Crack a Dick Joke

Dear Carla Fran,

Hmm. I come to your question perplexed. And just a little afraid of the other half. I often reflect that, if I were a man, I would find women terrifying. I might have been the ultimate misogynist. Women can so often be judgmental, clique-obsessed, label-crazy, and content to be content with the merely frivolous. Even their relation to serious things–marriage, or babies, or work–can be compromised by a massive immaturity, or an insistence on the zaniness of the young.

That all this is not exclusively the purview of women should not be a surprise. But it disturbs me every time. One gets used to a particular kind of prejudice, and the problem with new forms is that one always has to consider that they might be legitimate and true.
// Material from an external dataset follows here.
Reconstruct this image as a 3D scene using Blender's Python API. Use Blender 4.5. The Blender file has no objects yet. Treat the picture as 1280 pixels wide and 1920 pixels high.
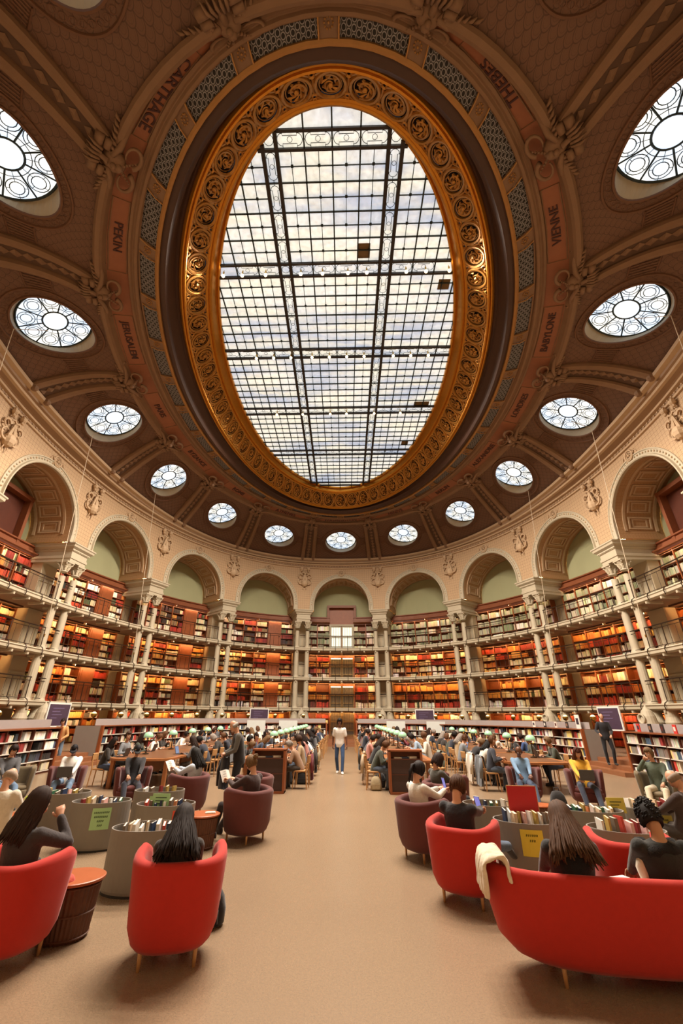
import bpy, math, random
import numpy as np
from mathutils import Vector, Matrix
R = random.Random(11)
PI = math.pi
SC = bpy.context.scene
COL = SC.collection

# ---------------------------------------------------------------- materials
def lin(h):
    h = h.lstrip('#')
    o = []
    for k in (0, 2, 4):
        c = int(h[k:k+2], 16) / 255
        o.append(c/12.92 if c <= .04045 else ((c+.055)/1.055)**2.4)
    return tuple(o)
MATS = {}
def newmat(name):
    m = bpy.data.materials.new(name); m.use_nodes = True
    nt = m.node_tree
    return m, nt, nt.nodes['Principled BSDF']
def N(nt, kind, **kw):
    n = nt.nodes.new(kind)
    for k, v in kw.items():
        if k.startswith('i_'): n.inputs[int(k[2:])].default_value = v
        else: setattr(n, k, v)
    return n
def M(nt, op, a, b=None, c=None):
    n = nt.nodes.new('ShaderNodeMath'); n.operation = op
    for i, x in enumerate((a, b, c)):
        if x is None: continue
        if isinstance(x, (int, float)): n.inputs[i].default_value = x
        else: nt.links.new(x, n.inputs[i])
    return n.outputs[0]
def mixc(nt, fac, a, b):
    n = nt.nodes.new('ShaderNodeMix'); n.data_type = 'RGBA'
    for i, x in ((0, fac), (6, a), (7, b)):
        if isinstance(x, (int, float)): n.inputs[i].default_value = x
        elif isinstance(x, tuple): n.inputs[i].default_value = (*x[:3], 1)
        else: nt.links.new(x, n.inputs[i])
    return n.outputs[2]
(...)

I am friends of sorts with a few males, and we occasionally go out for drinks. Most of the conversation revolves around little-known movies, the poor performances of well-known actors in those B- (or C-) movies, and the slight surprise that each additional judgment (claiming exclusivity, discrimination and taste) stacks upon everyone else–including those who claim to like the movies being condemned in the latest judge-a-thon.

My crush, incidentally, ended just now, and as a direct consequence of all this. While the goodwill towards humans of the male persuasion mostly remains, it does so only because I recognize, in each round of judgment, that someone disagrees. I take shelter in that person’s wide-angle lens, and bask in their absolution. I hate myself for this.

All of which is to say that I don’t know. I don’t know how you escape the mantle of gender, or how you turn your voice into an actual one. I am not after all of this club–I’m a visiting member, as it were–and while they tolerate me, I’m definitely not a decision-maker in the group. I hear the dick jokes, I laugh obligingly some of the time; I have no desire to get in their way (I would resent it if a boy in a girl-group got weird over vagina puns). Still: verdicts get passed, and I watch, not as a voter but as an observer. I am at best a citizen-journalist.

The moment of redemption from the day that I can share with you is this: I had a male student refuse to do part of an assignment because he felt it was offensive to the study of poetry. I took great pleasure
in handing his ass–and his writing–to him on a silver platter via my written response to his assignment. He needs it badly, and the triumph is that on paper I feel brilliantly genderless. The power of writing, I think, is that it can do this. It lets you command ethos in ways that presence does not.

That said, no one knows better than I do the dangers of written communications. I wonder, though, if you could look for a way to make them see how they’re being unfair–or sexist. Either by adopting the same offensive tone, or by parodying them, or by somehow using humor to defuse the situation. This is the only tool I’ve found so far, and I hand it to you with all its lumpy imperfections and banana cream pies.

Fondly (and a bit disillusionedly),

Millicent

PS–Today I WORE Spanx, for the first time ever. Theme!